Goal of the exercise >> All the data should come back exactly as it was given.

Data section >>
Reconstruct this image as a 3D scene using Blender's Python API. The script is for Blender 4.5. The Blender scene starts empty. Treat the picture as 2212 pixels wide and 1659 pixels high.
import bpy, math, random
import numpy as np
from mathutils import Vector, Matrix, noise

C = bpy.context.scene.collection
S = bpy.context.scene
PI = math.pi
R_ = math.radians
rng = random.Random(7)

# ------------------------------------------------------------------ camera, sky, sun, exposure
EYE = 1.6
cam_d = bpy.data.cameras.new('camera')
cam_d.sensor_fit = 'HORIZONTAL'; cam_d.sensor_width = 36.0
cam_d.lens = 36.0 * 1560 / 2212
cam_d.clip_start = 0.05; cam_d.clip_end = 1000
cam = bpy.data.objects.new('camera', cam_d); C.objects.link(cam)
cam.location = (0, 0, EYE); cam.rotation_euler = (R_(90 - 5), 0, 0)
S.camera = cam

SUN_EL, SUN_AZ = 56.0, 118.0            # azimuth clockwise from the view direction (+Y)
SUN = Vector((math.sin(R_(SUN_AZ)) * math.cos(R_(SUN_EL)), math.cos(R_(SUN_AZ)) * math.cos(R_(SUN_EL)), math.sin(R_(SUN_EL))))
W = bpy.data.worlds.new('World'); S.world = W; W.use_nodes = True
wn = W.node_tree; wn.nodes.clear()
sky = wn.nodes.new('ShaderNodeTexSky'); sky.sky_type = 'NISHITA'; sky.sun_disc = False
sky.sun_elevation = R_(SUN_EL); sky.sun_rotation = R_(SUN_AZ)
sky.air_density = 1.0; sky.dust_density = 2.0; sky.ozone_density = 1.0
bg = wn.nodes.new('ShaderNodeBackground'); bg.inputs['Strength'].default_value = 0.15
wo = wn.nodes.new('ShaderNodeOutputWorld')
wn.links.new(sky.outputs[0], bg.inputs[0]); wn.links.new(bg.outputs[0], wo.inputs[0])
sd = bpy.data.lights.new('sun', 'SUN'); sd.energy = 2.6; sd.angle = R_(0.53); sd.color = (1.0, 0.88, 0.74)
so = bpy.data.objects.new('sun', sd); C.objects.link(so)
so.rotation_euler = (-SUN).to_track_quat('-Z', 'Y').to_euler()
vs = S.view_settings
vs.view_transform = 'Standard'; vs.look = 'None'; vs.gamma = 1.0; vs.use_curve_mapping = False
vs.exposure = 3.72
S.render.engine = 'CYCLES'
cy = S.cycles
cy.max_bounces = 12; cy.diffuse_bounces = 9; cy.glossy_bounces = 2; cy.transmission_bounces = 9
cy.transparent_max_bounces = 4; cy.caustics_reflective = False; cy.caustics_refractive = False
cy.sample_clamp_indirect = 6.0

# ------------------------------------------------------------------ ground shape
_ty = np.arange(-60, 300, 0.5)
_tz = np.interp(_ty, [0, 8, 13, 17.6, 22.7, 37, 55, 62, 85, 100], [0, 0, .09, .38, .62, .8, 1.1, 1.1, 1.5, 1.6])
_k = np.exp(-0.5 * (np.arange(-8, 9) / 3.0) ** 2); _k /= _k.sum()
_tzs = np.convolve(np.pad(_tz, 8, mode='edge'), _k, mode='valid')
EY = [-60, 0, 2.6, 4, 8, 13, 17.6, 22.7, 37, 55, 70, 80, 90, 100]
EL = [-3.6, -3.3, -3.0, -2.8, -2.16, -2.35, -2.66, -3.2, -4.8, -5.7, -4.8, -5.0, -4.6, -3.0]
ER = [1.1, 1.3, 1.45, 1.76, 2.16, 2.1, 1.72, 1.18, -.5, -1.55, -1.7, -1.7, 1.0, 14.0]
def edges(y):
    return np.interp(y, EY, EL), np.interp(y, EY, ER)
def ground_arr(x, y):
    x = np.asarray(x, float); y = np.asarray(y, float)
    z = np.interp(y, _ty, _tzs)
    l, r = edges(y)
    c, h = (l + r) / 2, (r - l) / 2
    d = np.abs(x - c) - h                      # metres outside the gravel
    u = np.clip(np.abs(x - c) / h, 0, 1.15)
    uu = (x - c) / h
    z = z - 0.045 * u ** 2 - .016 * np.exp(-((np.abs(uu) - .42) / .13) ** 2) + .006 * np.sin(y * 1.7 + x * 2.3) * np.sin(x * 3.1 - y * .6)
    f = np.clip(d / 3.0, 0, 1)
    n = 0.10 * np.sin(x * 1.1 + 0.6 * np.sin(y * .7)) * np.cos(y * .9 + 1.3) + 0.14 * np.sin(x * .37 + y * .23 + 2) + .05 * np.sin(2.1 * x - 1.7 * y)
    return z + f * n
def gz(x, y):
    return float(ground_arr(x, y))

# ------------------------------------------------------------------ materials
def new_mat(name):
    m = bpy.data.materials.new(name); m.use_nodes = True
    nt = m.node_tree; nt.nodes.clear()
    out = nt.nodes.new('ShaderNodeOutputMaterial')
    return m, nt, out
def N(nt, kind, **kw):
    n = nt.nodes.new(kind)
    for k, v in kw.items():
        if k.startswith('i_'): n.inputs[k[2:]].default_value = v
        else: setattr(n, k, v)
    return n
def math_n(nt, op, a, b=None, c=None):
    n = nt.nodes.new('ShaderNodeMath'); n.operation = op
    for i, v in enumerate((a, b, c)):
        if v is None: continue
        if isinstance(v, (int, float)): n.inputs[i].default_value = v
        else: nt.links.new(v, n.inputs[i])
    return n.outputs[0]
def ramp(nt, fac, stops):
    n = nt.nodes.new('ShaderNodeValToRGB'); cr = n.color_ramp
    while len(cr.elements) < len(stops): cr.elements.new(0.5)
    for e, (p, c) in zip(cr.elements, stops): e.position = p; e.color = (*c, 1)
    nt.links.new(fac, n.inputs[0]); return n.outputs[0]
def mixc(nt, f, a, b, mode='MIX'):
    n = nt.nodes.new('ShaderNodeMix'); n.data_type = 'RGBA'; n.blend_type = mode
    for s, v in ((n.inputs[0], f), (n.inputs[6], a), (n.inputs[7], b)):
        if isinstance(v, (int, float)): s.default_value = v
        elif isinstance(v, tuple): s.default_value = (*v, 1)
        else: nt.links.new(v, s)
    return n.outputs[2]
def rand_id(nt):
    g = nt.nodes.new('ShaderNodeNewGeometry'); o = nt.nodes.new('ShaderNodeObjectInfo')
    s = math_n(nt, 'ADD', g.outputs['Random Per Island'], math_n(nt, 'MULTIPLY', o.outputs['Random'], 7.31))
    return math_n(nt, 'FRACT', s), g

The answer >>
Reconstruct this image as a 3D scene using Blender's Python API. The script is for Blender 4.5. The Blender scene starts empty. Treat the picture as 2212 pixels wide and 1659 pixels high.
import bpy, math, random
import numpy as np
from mathutils import Vector, Matrix, noise

C = bpy.context.scene.collection
S = bpy.context.scene
PI = math.pi
R_ = math.radians
rng = random.Random(7)

# ------------------------------------------------------------------ camera, sky, sun, exposure
EYE = 1.6
cam_d = bpy.data.cameras.new('camera')
cam_d.sensor_fit = 'HORIZONTAL'; cam_d.sensor_width = 36.0
cam_d.lens = 36.0 * 1560 / 2212
cam_d.clip_start = 0.05; cam_d.clip_end = 1000
cam = bpy.data.objects.new('camera', cam_d); C.objects.link(cam)
cam.location = (0, 0, EYE); cam.rotation_euler = (R_(90 - 5), 0, 0)
S.camera = cam

SUN_EL, SUN_AZ = 56.0, 118.0            # azimuth clockwise from the view direction (+Y)
SUN = Vector((math.sin(R_(SUN_AZ)) * math.cos(R_(SUN_EL)), math.cos(R_(SUN_AZ)) * math.cos(R_(SUN_EL)), math.sin(R_(SUN_EL))))
W = bpy.data.worlds.new('World'); S.world = W; W.use_nodes = True
wn = W.node_tree; wn.nodes.clear()
sky = wn.nodes.new('ShaderNodeTexSky'); sky.sky_type = 'NISHITA'; sky.sun_disc = False
sky.sun_elevation = R_(SUN_EL); sky.sun_rotation = R_(SUN_AZ)
sky.air_density = 1.0; sky.dust_density = 2.0; sky.ozone_density = 1.0
bg = wn.nodes.new('ShaderNodeBackground'); bg.inputs['Strength'].default_value = 0.15
wo = wn.nodes.new('ShaderNodeOutputWorld')
wn.links.new(sky.outputs[0], bg.inputs[0]); wn.links.new(bg.outputs[0], wo.inputs[0])
sd = bpy.data.lights.new('sun', 'SUN'); sd.energy = 2.6; sd.angle = R_(0.53); sd.color = (1.0, 0.88, 0.74)
so = bpy.data.objects.new('sun', sd); C.objects.link(so)
so.rotation_euler = (-SUN).to_track_quat('-Z', 'Y').to_euler()
vs = S.view_settings
vs.view_transform = 'Standard'; vs.look = 'None'; vs.gamma = 1.0; vs.use_curve_mapping = False
vs.exposure = 3.72
S.render.engine = 'CYCLES'
cy = S.cycles
cy.max_bounces = 12; cy.diffuse_bounces = 9; cy.glossy_bounces = 2; cy.transmission_bounces = 9
cy.transparent_max_bounces = 4; cy.caustics_reflective = False; cy.caustics_refractive = False
cy.sample_clamp_indirect = 6.0

# ------------------------------------------------------------------ ground shape
_ty = np.arange(-60, 300, 0.5)
_tz = np.interp(_ty, [0, 8, 13, 17.6, 22.7, 37, 55, 62, 85, 100], [0, 0, .09, .38, .62, .8, 1.1, 1.1, 1.5, 1.6])
_k = np.exp(-0.5 * (np.arange(-8, 9) / 3.0) ** 2); _k /= _k.sum()
_tzs = np.convolve(np.pad(_tz, 8, mode='edge'), _k, mode='valid')
EY = [-60, 0, 2.6, 4, 8, 13, 17.6, 22.7, 37, 55, 70, 80, 90, 100]
EL = [-3.6, -3.3, -3.0, -2.8, -2.16, -2.35, -2.66, -3.2, -4.8, -5.7, -4.8, -5.0, -4.6, -3.0]
ER = [1.1, 1.3, 1.45, 1.76, 2.16, 2.1, 1.72, 1.18, -.5, -1.55, -1.7, -1.7, 1.0, 14.0]
def edges(y):
    return np.interp(y, EY, EL), np.interp(y, EY, ER)
def ground_arr(x, y):
    x = np.asarray(x, float); y = np.asarray(y, float)
    z = np.interp(y, _ty, _tzs)
    l, r = edges(y)
    c, h = (l + r) / 2, (r - l) / 2
    d = np.abs(x - c) - h                      # metres outside the gravel
    u = np.clip(np.abs(x - c) / h, 0, 1.15)
    uu = (x - c) / h
    z = z - 0.045 * u ** 2 - .016 * np.exp(-((np.abs(uu) - .42) / .13) ** 2) + .006 * np.sin(y * 1.7 + x * 2.3) * np.sin(x * 3.1 - y * .6)
    f = np.clip(d / 3.0, 0, 1)
    n = 0.10 * np.sin(x * 1.1 + 0.6 * np.sin(y * .7)) * np.cos(y * .9 + 1.3) + 0.14 * np.sin(x * .37 + y * .23 + 2) + .05 * np.sin(2.1 * x - 1.7 * y)
    return z + f * n
def gz(x, y):
    return float(ground_arr(x, y))

# ------------------------------------------------------------------ materials
def new_mat(name):
    m = bpy.data.materials.new(name); m.use_nodes = True
    nt = m.node_tree; nt.nodes.clear()
    out = nt.nodes.new('ShaderNodeOutputMaterial')
    return m, nt, out
def N(nt, kind, **kw):
    n = nt.nodes.new(kind)
    for k, v in kw.items():
        if k.startswith('i_'): n.inputs[k[2:]].default_value = v
        else: setattr(n, k, v)
    return n
def math_n(nt, op, a, b=None, c=None):
    n = nt.nodes.new('ShaderNodeMath'); n.operation = op
    for i, v in enumerate((a, b, c)):
        if v is None: continue
        if isinstance(v, (int, float)): n.inputs[i].default_value = v
        else: nt.links.new(v, n.inputs[i])
    return n.outputs[0]
def ramp(nt, fac, stops):
    n = nt.nodes.new('ShaderNodeValToRGB'); cr = n.color_ramp
    while len(cr.elements) < len(stops): cr.elements.new(0.5)
    for e, (p, c) in zip(cr.elements, stops): e.position = p; e.color = (*c, 1)
    nt.links.new(fac, n.inputs[0]); return n.outputs[0]
def mixc(nt, f, a, b, mode='MIX'):
    n = nt.nodes.new('ShaderNodeMix'); n.data_type = 'RGBA'; n.blend_type = mode
    for s, v in ((n.inputs[0], f), (n.inputs[6], a), (n.inputs[7], b)):
        if isinstance(v, (int, float)): s.default_value = v
        elif isinstance(v, tuple): s.default_value = (*v, 1)
        else: nt.links.new(v, s)
    return n.outputs[2]
def rand_id(nt):
    g = nt.nodes.new('ShaderNodeNewGeometry'); o = nt.nodes.new('ShaderNodeObjectInfo')
    s = math_n(nt, 'ADD', g.outputs['Random Per Island'], math_n(nt, 'MULTIPLY', o.outputs['Random'], 7.31))
    return math_n(nt, 'FRACT', s), g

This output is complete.